Job: Your task is to copy the material exactly.

Scenes as source code:
--------------------------------------------------

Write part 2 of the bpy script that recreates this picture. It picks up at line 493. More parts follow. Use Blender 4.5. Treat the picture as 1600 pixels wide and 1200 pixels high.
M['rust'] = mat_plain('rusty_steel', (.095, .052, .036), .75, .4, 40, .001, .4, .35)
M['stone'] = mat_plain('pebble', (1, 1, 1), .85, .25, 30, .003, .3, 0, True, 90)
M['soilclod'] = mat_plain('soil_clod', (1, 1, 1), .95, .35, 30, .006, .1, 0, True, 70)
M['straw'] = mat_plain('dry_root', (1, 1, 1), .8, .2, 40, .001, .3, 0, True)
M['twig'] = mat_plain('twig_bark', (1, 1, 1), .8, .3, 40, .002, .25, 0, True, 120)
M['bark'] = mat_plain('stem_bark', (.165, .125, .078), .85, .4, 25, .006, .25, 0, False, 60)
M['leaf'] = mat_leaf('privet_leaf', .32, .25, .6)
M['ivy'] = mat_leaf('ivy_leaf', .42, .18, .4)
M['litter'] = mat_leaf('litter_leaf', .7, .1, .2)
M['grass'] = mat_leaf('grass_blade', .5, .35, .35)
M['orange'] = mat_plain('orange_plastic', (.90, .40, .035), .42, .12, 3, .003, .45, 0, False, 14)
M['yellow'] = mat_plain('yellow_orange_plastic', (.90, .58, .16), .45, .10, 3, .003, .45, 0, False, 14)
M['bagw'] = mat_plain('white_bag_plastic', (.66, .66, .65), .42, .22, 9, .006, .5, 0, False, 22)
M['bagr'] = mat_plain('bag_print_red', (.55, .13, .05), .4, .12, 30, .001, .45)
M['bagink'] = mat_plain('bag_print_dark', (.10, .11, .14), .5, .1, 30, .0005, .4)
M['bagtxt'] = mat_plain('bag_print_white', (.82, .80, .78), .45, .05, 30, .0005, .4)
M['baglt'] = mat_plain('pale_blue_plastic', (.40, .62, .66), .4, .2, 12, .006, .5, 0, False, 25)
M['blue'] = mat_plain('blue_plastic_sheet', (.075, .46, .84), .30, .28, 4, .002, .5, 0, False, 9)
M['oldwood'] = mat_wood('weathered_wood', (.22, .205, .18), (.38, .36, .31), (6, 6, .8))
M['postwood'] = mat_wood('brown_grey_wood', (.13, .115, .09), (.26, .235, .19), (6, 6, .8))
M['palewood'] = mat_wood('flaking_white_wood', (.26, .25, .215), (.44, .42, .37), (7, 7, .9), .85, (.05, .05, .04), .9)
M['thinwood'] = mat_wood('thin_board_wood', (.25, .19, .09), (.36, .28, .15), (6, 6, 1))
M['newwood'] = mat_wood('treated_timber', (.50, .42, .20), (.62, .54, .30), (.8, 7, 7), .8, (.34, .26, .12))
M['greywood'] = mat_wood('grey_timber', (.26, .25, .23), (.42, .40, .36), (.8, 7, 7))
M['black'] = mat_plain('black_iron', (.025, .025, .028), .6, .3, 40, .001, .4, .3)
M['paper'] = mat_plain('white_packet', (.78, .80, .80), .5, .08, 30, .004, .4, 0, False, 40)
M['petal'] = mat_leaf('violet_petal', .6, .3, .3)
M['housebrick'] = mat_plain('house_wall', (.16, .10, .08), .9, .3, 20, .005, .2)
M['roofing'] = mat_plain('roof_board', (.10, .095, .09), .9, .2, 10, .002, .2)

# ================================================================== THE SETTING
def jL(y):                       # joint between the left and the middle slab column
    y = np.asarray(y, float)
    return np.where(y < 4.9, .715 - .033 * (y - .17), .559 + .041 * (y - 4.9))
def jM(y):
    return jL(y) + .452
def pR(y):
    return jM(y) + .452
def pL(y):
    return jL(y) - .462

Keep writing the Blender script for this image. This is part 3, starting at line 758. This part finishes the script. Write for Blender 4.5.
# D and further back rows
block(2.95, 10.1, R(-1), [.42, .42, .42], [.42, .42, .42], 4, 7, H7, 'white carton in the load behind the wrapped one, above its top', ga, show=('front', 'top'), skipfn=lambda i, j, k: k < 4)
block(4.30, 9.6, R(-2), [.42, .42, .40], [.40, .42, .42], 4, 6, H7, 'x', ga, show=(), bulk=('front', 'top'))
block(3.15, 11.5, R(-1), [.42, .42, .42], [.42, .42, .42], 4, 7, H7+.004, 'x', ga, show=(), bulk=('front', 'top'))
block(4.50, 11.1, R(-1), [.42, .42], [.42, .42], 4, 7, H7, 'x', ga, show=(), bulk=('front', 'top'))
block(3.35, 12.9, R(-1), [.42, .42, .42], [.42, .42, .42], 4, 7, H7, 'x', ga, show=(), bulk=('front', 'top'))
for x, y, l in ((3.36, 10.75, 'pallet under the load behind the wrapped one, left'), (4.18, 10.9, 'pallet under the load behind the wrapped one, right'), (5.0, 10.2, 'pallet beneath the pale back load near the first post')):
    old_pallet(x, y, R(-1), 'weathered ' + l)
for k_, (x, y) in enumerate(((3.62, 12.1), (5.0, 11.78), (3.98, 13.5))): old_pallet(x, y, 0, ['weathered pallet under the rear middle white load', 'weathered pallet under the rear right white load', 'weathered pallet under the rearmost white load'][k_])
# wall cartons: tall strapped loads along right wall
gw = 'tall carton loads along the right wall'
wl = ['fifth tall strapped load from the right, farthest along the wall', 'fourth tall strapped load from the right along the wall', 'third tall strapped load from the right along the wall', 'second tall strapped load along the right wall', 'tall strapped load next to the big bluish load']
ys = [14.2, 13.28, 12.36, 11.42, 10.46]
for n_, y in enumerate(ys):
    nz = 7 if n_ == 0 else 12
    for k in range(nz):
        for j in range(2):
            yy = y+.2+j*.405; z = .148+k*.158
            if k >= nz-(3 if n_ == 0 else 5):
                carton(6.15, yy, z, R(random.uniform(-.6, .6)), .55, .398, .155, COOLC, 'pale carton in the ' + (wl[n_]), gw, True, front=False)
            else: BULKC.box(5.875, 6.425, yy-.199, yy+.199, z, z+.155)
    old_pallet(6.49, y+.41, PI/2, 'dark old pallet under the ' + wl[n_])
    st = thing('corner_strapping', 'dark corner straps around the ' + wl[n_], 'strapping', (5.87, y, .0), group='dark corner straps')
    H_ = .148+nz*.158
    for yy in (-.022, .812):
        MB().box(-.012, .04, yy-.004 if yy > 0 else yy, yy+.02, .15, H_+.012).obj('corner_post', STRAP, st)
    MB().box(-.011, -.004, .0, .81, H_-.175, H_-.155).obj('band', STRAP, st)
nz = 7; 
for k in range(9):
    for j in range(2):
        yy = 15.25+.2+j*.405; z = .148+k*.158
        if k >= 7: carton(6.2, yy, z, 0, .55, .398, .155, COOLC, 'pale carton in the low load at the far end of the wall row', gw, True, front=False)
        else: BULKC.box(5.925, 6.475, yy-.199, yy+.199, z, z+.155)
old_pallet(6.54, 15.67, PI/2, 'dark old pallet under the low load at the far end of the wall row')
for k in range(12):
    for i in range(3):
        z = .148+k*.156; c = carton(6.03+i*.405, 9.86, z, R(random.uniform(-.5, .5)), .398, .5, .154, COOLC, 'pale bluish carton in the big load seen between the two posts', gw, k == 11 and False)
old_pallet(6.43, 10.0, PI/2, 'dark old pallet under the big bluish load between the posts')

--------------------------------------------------

Solution for this task:
Write part 2 of the bpy script that recreates this picture. It picks up at line 493. More parts follow. Use Blender 4.5. Treat the picture as 1600 pixels wide and 1200 pixels high.
M['rust'] = mat_plain('rusty_steel', (.095, .052, .036), .75, .4, 40, .001, .4, .35)
M['stone'] = mat_plain('pebble', (1, 1, 1), .85, .25, 30, .003, .3, 0, True, 90)
M['soilclod'] = mat_plain('soil_clod', (1, 1, 1), .95, .35, 30, .006, .1, 0, True, 70)
M['straw'] = mat_plain('dry_root', (1, 1, 1), .8, .2, 40, .001, .3, 0, True)
M['twig'] = mat_plain('twig_bark', (1, 1, 1), .8, .3, 40, .002, .25, 0, True, 120)
M['bark'] = mat_plain('stem_bark', (.165, .125, .078), .85, .4, 25, .006, .25, 0, False, 60)
M['leaf'] = mat_leaf('privet_leaf', .32, .25, .6)
M['ivy'] = mat_leaf('ivy_leaf', .42, .18, .4)
M['litter'] = mat_leaf('litter_leaf', .7, .1, .2)
M['grass'] = mat_leaf('grass_blade', .5, .35, .35)
M['orange'] = mat_plain('orange_plastic', (.90, .40, .035), .42, .12, 3, .003, .45, 0, False, 14)
M['yellow'] = mat_plain('yellow_orange_plastic', (.90, .58, .16), .45, .10, 3, .003, .45, 0, False, 14)
M['bagw'] = mat_plain('white_bag_plastic', (.66, .66, .65), .42, .22, 9, .006, .5, 0, False, 22)
M['bagr'] = mat_plain('bag_print_red', (.55, .13, .05), .4, .12, 30, .001, .45)
M['bagink'] = mat_plain('bag_print_dark', (.10, .11, .14), .5, .1, 30, .0005, .4)
M['bagtxt'] = mat_plain('bag_print_white', (.82, .80, .78), .45, .05, 30, .0005, .4)
M['baglt'] = mat_plain('pale_blue_plastic', (.40, .62, .66), .4, .2, 12, .006, .5, 0, False, 25)
M['blue'] = mat_plain('blue_plastic_sheet', (.075, .46, .84), .30, .28, 4, .002, .5, 0, False, 9)
M['oldwood'] = mat_wood('weathered_wood', (.22, .205, .18), (.38, .36, .31), (6, 6, .8))
M['postwood'] = mat_wood('brown_grey_wood', (.13, .115, .09), (.26, .235, .19), (6, 6, .8))
M['palewood'] = mat_wood('flaking_white_wood', (.26, .25, .215), (.44, .42, .37), (7, 7, .9), .85, (.05, .05, .04), .9)
M['thinwood'] = mat_wood('thin_board_wood', (.25, .19, .09), (.36, .28, .15), (6, 6, 1))
M['newwood'] = mat_wood('treated_timber', (.50, .42, .20), (.62, .54, .30), (.8, 7, 7), .8, (.34, .26, .12))
M['greywood'] = mat_wood('grey_timber', (.26, .25, .23), (.42, .40, .36), (.8, 7, 7))
M['black'] = mat_plain('black_iron', (.025, .025, .028), .6, .3, 40, .001, .4, .3)
M['paper'] = mat_plain('white_packet', (.78, .80, .80), .5, .08, 30, .004, .4, 0, False, 40)
M['petal'] = mat_leaf('violet_petal', .6, .3, .3)
M['housebrick'] = mat_plain('house_wall', (.16, .10, .08), .9, .3, 20, .005, .2)
M['roofing'] = mat_plain('roof_board', (.10, .095, .09), .9, .2, 10, .002, .2)

# ================================================================== THE SETTING
def jL(y):                       # joint between the left and the middle slab column
    y = np.asarray(y, float)
    return np.where(y < 4.9, .715 - .033 * (y - .17), .559 + .041 * (y - 4.9))
def jM(y):
    return jL(y) + .452
def pR(y):
    return jM(y) + .452
def pL(y):
    return jL(y) - .462

Keep writing the Blender script for this image. This is part 3, starting at line 758. This part finishes the script. Write for Blender 4.5.
# D and further back rows
block(2.95, 10.1, R(-1), [.42, .42, .42], [.42, .42, .42], 4, 7, H7, 'white carton in the load behind the wrapped one, above its top', ga, show=('front', 'top'), skipfn=lambda i, j, k: k < 4)
block(4.30, 9.6, R(-2), [.42, .42, .40], [.40, .42, .42], 4, 6, H7, 'x', ga, show=(), bulk=('front', 'top'))
block(3.15, 11.5, R(-1), [.42, .42, .42], [.42, .42, .42], 4, 7, H7+.004, 'x', ga, show=(), bulk=('front', 'top'))
block(4.50, 11.1, R(-1), [.42, .42], [.42, .42], 4, 7, H7, 'x', ga, show=(), bulk=('front', 'top'))
block(3.35, 12.9, R(-1), [.42, .42, .42], [.42, .42, .42], 4, 7, H7, 'x', ga, show=(), bulk=('front', 'top'))
for x, y, l in ((3.36, 10.75, 'pallet under the load behind the wrapped one, left'), (4.18, 10.9, 'pallet under the load behind the wrapped one, right'), (5.0, 10.2, 'pallet beneath the pale back load near the first post')):
    old_pallet(x, y, R(-1), 'weathered ' + l)
for k_, (x, y) in enumerate(((3.62, 12.1), (5.0, 11.78), (3.98, 13.5))): old_pallet(x, y, 0, ['weathered pallet under the rear middle white load', 'weathered pallet under the rear right white load', 'weathered pallet under the rearmost white load'][k_])
# wall cartons: tall strapped loads along right wall
gw = 'tall carton loads along the right wall'
wl = ['fifth tall strapped load from the right, farthest along the wall', 'fourth tall strapped load from the right along the wall', 'third tall strapped load from the right along the wall', 'second tall strapped load along the right wall', 'tall strapped load next to the big bluish load']
ys = [14.2, 13.28, 12.36, 11.42, 10.46]
for n_, y in enumerate(ys):
    nz = 7 if n_ == 0 else 12
    for k in range(nz):
        for j in range(2):
            yy = y+.2+j*.405; z = .148+k*.158
            if k >= nz-(3 if n_ == 0 else 5):
                carton(6.15, yy, z, R(random.uniform(-.6, .6)), .55, .398, .155, COOLC, 'pale carton in the ' + (wl[n_]), gw, True, front=False)
            else: BULKC.box(5.875, 6.425, yy-.199, yy+.199, z, z+.155)
    old_pallet(6.49, y+.41, PI/2, 'dark old pallet under the ' + wl[n_])
    st = thing('corner_strapping', 'dark corner straps around the ' + wl[n_], 'strapping', (5.87, y, .0), group='dark corner straps')
    H_ = .148+nz*.158
    for yy in (-.022, .812):
        MB().box(-.012, .04, yy-.004 if yy > 0 else yy, yy+.02, .15, H_+.012).obj('corner_post', STRAP, st)
    MB().box(-.011, -.004, .0, .81, H_-.175, H_-.155).obj('band', STRAP, st)
nz = 7; 
for k in range(9):
    for j in range(2):
        yy = 15.25+.2+j*.405; z = .148+k*.158
        if k >= 7: carton(6.2, yy, z, 0, .55, .398, .155, COOLC, 'pale carton in the low load at the far end of the wall row', gw, True, front=False)
        else: BULKC.box(5.925, 6.475, yy-.199, yy+.199, z, z+.155)
old_pallet(6.54, 15.67, PI/2, 'dark old pallet under the low load at the far end of the wall row')
for k in range(12):
    for i in range(3):
        z = .148+k*.156; c = carton(6.03+i*.405, 9.86, z, R(random.uniform(-.5, .5)), .398, .5, .154, COOLC, 'pale bluish carton in the big load seen between the two posts', gw, k == 11 and False)
old_pallet(6.43, 10.0, PI/2, 'dark old pallet under the big bluish load between the posts')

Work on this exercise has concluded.